With a severe lack of success on the rubber, and a skill-set not being used, the Pirates and Allie made the decision to move from pitcher to first base in order to reach into an untapped skill, Allie’s bat. Following the decision to switch positions, Allie moved to the Gulf Coast League Pirates to gain back what he had lost in the year off of hitting.

As a member of the GCL Pirates, Allie hit .213 in 42 games launching three homers, six doubles, two triples, and 19 RBIs. Allie also walked 21 times while striking out 50.

The Descent

In his first full-season as a professional hitter, Allie put up quality numbers between time spent with the Advanced-A Bradenton Marauders and the Power.

Back in Charleston, WV, with the Power, Allie’s bat came alive. In 66 games for West Virginia, Allie hit 17 home runs and for a .324 average. Allie stroked 16 doubles in his second stint with the Power, but struck out 79 times compared to 36 walks.

For the Marauders, Allie hit .229 with four home runs, 25 RBIs, and 18 doubles. Allie struck out 82 times and walked 41 times for Bradenton.

Allie played predominantly first base and designated hitter for the Power and Marauders and only had seven errors between the two teams.

With two full seasons playing the field and hitting full time as a professional, Allie continued to progress up the organization each season. Allie continued the progression in 2013 beginning the season with the Curve.

The Curve

Entering his first season with the Curve, Allie was looking to improve on his best statistical season as a professional player in 2013. Stations at first base, Allie looked to advance up the organizational depth chart with the Pirates struggling to get production and find a capable first baseman at the Major League Level.

Allie came into his own as a power hitter in every sense of the term as he hit 21 home runs and struck out 127 times in 117 games. Allie finished the 2014 campaign hitting .246 and followed up the 21 homers with 16 doubles. The right-handed slugger also walked 71 times and stole nine bases for the Curve.

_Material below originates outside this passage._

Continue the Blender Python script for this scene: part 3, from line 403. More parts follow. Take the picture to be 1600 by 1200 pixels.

The 2015 season was a year of regression for the 24-year-old at the time. Allie struggled at the plate and was bumped to the outfield to make room for top prospect Josh Bell and to utilize his arm strength which is unable to be showcased at first base. Playing solely in the outfield, Allie made eight defensive errors for the Curve.

At the plate, Allie continued to hit home runs, 17, yet struck out 135 times in 120 games. Allie’s walks were down to 47 the lowest total he’s had in a full season of action.

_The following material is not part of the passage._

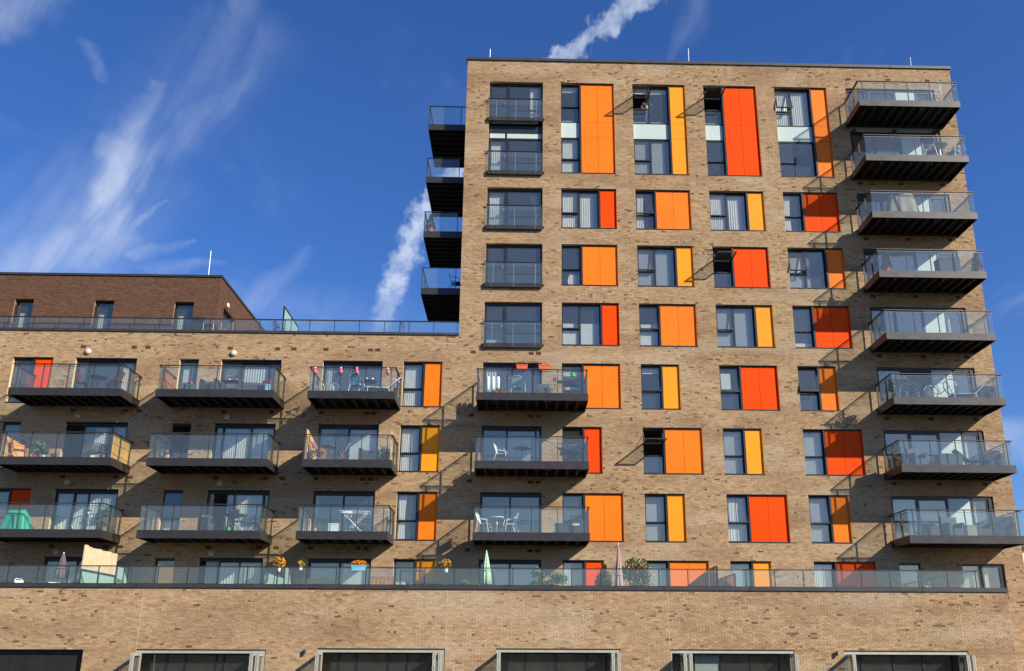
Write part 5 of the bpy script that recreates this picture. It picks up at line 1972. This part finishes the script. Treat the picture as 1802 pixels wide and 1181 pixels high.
# right-hand balconies ---------------------------------------------------------
t_ = thing('towel_rack', 'white ladder-like clothes rack on the topmost right balcony', 'rack', (22.75, -1.35, DK(10)))
for x in (-0.26, 0.26):
    MB().tube([(x, 0, 0), (x, 0.05, 1.38)], 0.018, 6).build('upright', 'white_paint', t_)
for i in range(5):
    MB().tube([(-0.26, 0.02, 0.3 + i * 0.25), (0.26, 0.02, 0.3 + i * 0.25)], 0.013, 6).build('rung', 'white_paint', t_)
tube_chair('white wire chair at the left on the second highest right balcony', (22.0, -1.55, DK(9)), math.radians(60), 'white_paint')
bistro_table('round pale metal table on the second highest right balcony', (22.45, -1.5, DK(9)), 0.36, 0.78, 'steel', None, 'single')
tube_chair('white wire chair at the right on the second highest right balcony', (23.05, -1.5, DK(9)), math.radians(-60), 'white_paint')
draped('beige fitted cover over a table on the third highest right balcony', (20.30, -1.45, DK(8)), 1.5, 0.75, 0.98, 'beige_cover', top=0.72, seed=5)
topiary('cone shaped shrub at the left end of the fourth highest right balcony', (19.20, -1.6, DK(7)), 0.72, 'cone shrubs')
topiary('cone shaped shrub at the right end of the fourth highest right balcony', (23.32, -1.6, DK(7)), 0.80, 'cone shrubs')
rattan_box('dark low table between the two cone shrubs on the right balcony', (22.0, -1.55, DK(7)), 0.95, 0.5, 0.72)
Y5 = -1.35
potted('broad leaved bush at the left end of the bicycle balcony', (18.98, Y5 - 0.1, Z5), 0.16, 0.28, 0.28, 0.75, 190, 0.07, 'black_plastic', 'leaf')
potted('tall pale bush second from the left on the bicycle balcony', (19.38, Y5 - 0.15, Z5), 0.17, 0.34, 0.30, 0.72, 190, 0.065, 'slate', 'leaf_pale')
potted('smaller shrub in dark pot left of the bicycle wheel', (19.90, Y5 - 0.1, Z5), 0.15, 0.32, 0.24, 0.48, 150, 0.055, 'slate', 'leaf')
bicycle('dark road bicycle parked on the right-hand balcony with shrubs', (21.02, -1.45, Z5), math.radians(6), 'dark_metal', 1.0)
lounger('white framed lounger right of the road bicycle', (22.25, -1.25, Z5), math.radians(-10), 'white_paint', 'beige_cover')
rattan_chair('dark cushioned chair at the right end of the bicycle balcony', (23.10, -1.3, Z5), math.radians(-20), 0.66, 0.6, 0.74)
rattan_chair('grey rattan armchair at the left end, balcony above the lowest right one', (19.15, -1.1, Z4), math.radians(30), 0.62, 0.6, 0.70)
rattan_chair('tall grey rattan chair second from left, balcony above the lowest right one', (19.70, -1.25, Z4), math.radians(10), 0.60, 0.6, 0.86)
rattan_box('low grey rattan table, balcony above the lowest right one', (21.0, -1.3, Z4), 0.95, 0.6, 0.56)
lounger('dark lounger right of the low rattan table', (22.1, -1.25, Z4), math.radians(170), 'dark_metal', 'charcoal_rattan')
rattan_chair('grey rattan armchair at the right end, balcony above the lowest right one', (22.98, -1.25, Z4), math.radians(-15), 0.66, 0.62, 0.80)
rattan_box('small dark stool, leftmost furniture on the lowest right balcony', (20.0, -1.3, Z3), 0.42, 0.4, 0.42)
rattan_chair('tall grey rattan chair, second from left on the lowest right balcony', (20.85, -1.2, Z3), math.radians(8), 0.70, 0.62, 0.88)
rattan_box('low pale topped table in the middle of the lowest right balcony', (21.55, -1.25, Z3), 0.62, 0.5, 0.50, 'beige_cover')
rattan_chair('dark rattan chair right of the pale topped table', (22.15, -1.25, Z3), math.radians(-10), 0.62, 0.6, 0.64)
rattan_chair('large rattan armchair at the right end of the lowest right balcony', (23.02, -1.25, Z3), math.radians(-20), 0.78, 0.66, 0.92)
# tower's left flank
topiary('cone shaped shrub in terracotta pot on the left flank balcony', (-1.60, 1.1, DK(8)), 0.75)
tube_chair('black metal chair on the lowest left flank balcony', (-0.30, 1.3, DK(7)), math.radians(90), 'dark_metal')
# roof terrace of the wing
t_ = rattan_box('black covered box by the penthouse corner', (-11.80, 0.255, 15.37), 0.50, 0.16, 0.78, 'black_plastic')
t_ = thing('folding_rack', 'small white folding rack by the penthouse corner', 'rack', (-11.33, 0.235, 15.37))
for x in (-0.22, 0.22):
    MB().tube([(x, 0.0, 0), (x, 0.02, 0.62)], 0.014, 6).build('leg', 'white_paint', t_)
MB().box(-0.22, 0.22, -0.03, 0.05, 0.55, 0.57).build('shelf', 'white_paint', t_)
potted('spindly plant in front of the frosted glass divider', (-8.35, 0.42, 15.37), 0.10, 0.22, 0.16, 0.55, 70, 0.06, 'black_plastic', 'leaf_dark')

# ------------------------------------------------------------------ things on the podium terrace
TZ0 = TERR + 0.002
parasol('closed mauve parasol at the far left of the podium terrace', (-14.30, -3.6, TZ0), 1.82, 'mauve_cloth', None, 0.22, 0.06, 0.95)
bistro_table('round white table under the mauve parasol', (-14.75, -3.7, TZ0), 0.45, 0.74, 'white_paint')
tube_chair('white metal chair right of the round white terrace table', (-13.95, -3.6, TZ0), math.radians(-70), 'white_paint')
tube_chair('white metal chair left of the round white terrace table', (-15.55, -3.6, TZ0), math.radians(80), 'white_paint')


def terrace_divider(label, x, y0, y1, h, m, post=True):
    t = thing('terrace_divider', label, 'screen', (x, (y0 + y1) / 2, TZ0))
    L = (y1 - y0) / 2
    MB().box(-0.03, 0.03, -L, -L + 0.06, 0, h).box(-0.03, 0.03, L - 0.06, L, 0, h).box(-0.03, 0.03, -0.03, 0.03, 0, h - 0.041).box(-0.03, 0.03, -L + 0.061, L - 0.061, h - 0.04, h).build('frame', 'frame_metal', t)
    for a, b in ((-L + 0.062, -0.032), (0.032, L - 0.062)):
        MB().box(-0.006, 0.006, a, b, 0.06, h - 0.042).build('glass_panel', m, t)
    return t


terrace_divider('low frosted glass divider carrying the timber board on the terrace', -13.20, -4.45, -1.50, 1.17, 'frosted_glass')
t_ = thing('timber_board', 'large pale timber board fixed on top of the frosted terrace divider', 'board', (-13.20, -2.98, TZ0))
for i in range(10):
    a = -1.42 + i * 0.285
    MB().box(-0.02, 0.02, a + 0.003, a + 0.282, 1.20, 2.02 + 0.012 * math.sin(i * 2.1) + (0.05 if i == 0 else 0)).build('board', 'pale_timber', t_)
for y in (-1.2, 1.2):
    MB().box(-0.06, -0.021, y - 0.03, y + 0.03, 0.4, 1.95).build('batten', 'pale_timber', t_)
terrace_divider('taller frosted glass divider between the timber board and the wall', -13.20, -1.44, -0.05, 1.60, 'frosted_glass')
potted('bright spiky plant at the right foot of the timber board divider', (-12.35, -3.0, TZ0), 0.14, 0.35, 0.22, 0.60, 90, 0.09, 'black_plastic', 'leaf_pale')
potted('tall grassy plant behind the low frosted divider under the timber board', (-13.45, -3.7, TZ0), 0.14, 0.3, 0.18, 0.75, 60, 0.10, 'black_plastic', 'leaf_pale')
terrace_divider('low pale green glass divider behind the big ball of flowers', -6.55, -4.45, -1.50, 1.17, 'frosted_glass')
terrace_divider('taller pale green glass divider against the wall by the flower balls', -6.55, -1.44, -0.05, 1.62, 'frosted_glass')


def flower_stand(label, x, z, r, blossoms, pm='white_paint', leafm='leaf_pale', y=-4.45, nb=150):
    t = thing('flower_stand', label, 'flowers', (x, y, TZ0))
    MB().tube([(0, 0, 0), (0, 0, z - TZ0 - r * 1.5)], 0.012, 6).build('stand', 'dark_metal', t)
    MB().lathe([(0, 0), (0.06, 0), (0.08, 0.16), (0, 0.16)], (0, 0, z - TZ0 - r * 1.5), 14).build('pot', pm, t)
    MB().leaves((0, 0, z - TZ0), (r, r, r * 0.85), 90, 0.05, LR, 0.4).build('foliage', leafm, t)
    for bm_ in blossoms:
        MB().leaves((0, 0, z - TZ0 + 0.02), (r * 1.03, r * 1.03, r * 0.88), nb, 0.04, LR, 0.85, 2.0).build('blossom', bm_, t)


flower_stand('big ball of yellow and orange flowers on a stand above the terrace rail', -6.02, 4.82, 0.23, ('blossom_yellow', 'blossom_orange'), nb=90)
flower_stand('small ball of dull yellow flowers in a white pot on the terrace', -5.22, 4.76, 0.14, ('blossom_yellow',), nb=50)
rail_planter('pale blue trough full of orange flowers on the terrace rail', (-3.05, -4.66, 4.52), 'planter_blue', ('blossom_orange', 'blossom_yellow'), None, 0.54, 'leaf', 90, 50)
flower_stand('ball of orange and green flowers in a white pot left of the mint parasol', 0.12, 4.78, 0.20, ('blossom_yellow', 'blossom_orange'), nb=40)
parasol('closed mint green parasol on the terrace below the lowest tower balcony', (1.57, -3.4, TZ0), 2.02, 'mint_cloth', None, 0.21, 0.0, 1.25)
parasol('tall closed rose parasol among the terrace shrubs', (6.62, -3.6, TZ0), 2.32, 'rose_cloth', None, 0.17, 0.0, 2.05)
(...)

With Josh Bell still in Indianapolis as well as Jason Rodgers taking time at first, Allie returned back to Altoona for the 2016 season and to the outfield full-time once again. So far, Allie is currently hitting .256 with six home runs through 48 games for the Curve this year. Allie also has two triples to go with five doubles and 26 RBIs in 156 at-bats for Altoona.

Currently, it looks as though Allie has bounced back well from a disappointing 2015 season and is on pace for a better season.

The Dip and Subsequent Plateau

The downfall for Allie, aside from his down year in 2015, is he’s blocked in every position he’s played with the Curve. At first base Bell and Rodgers block any chance Allie might have to advance and in the outfield, Allie isn’t even the best outfielder playing for the Curve as Austin Meadows, Harold Ramirez, and Barrett Barnes are rated ahead of Allie according to

If Allie wants any chance to move past AA he’s going to have to do it with his play. Quality defensive play will help, but as a slugger, Allie needs to prove his worth with his bat. Hitting in the mid-.200s certainly doesn’t help. Allie needs to improve on his strikeout numbers at the plate as well has his overall hitting if he wants to advance.

The best case scenario for Allie currently is to play his way into becoming a valuable trade piece via his play. Should Allie improve in all areas of his game, the Pirates might just be able to get a quality return for him and give him the chance to continue his career in a system where he isn’t blocked.

As Allie’s career continues to resemble the roller coaster beyond right field at PNG Field, one thing is for sure, the only way things change for Allie is playing his way into a trade or promotion.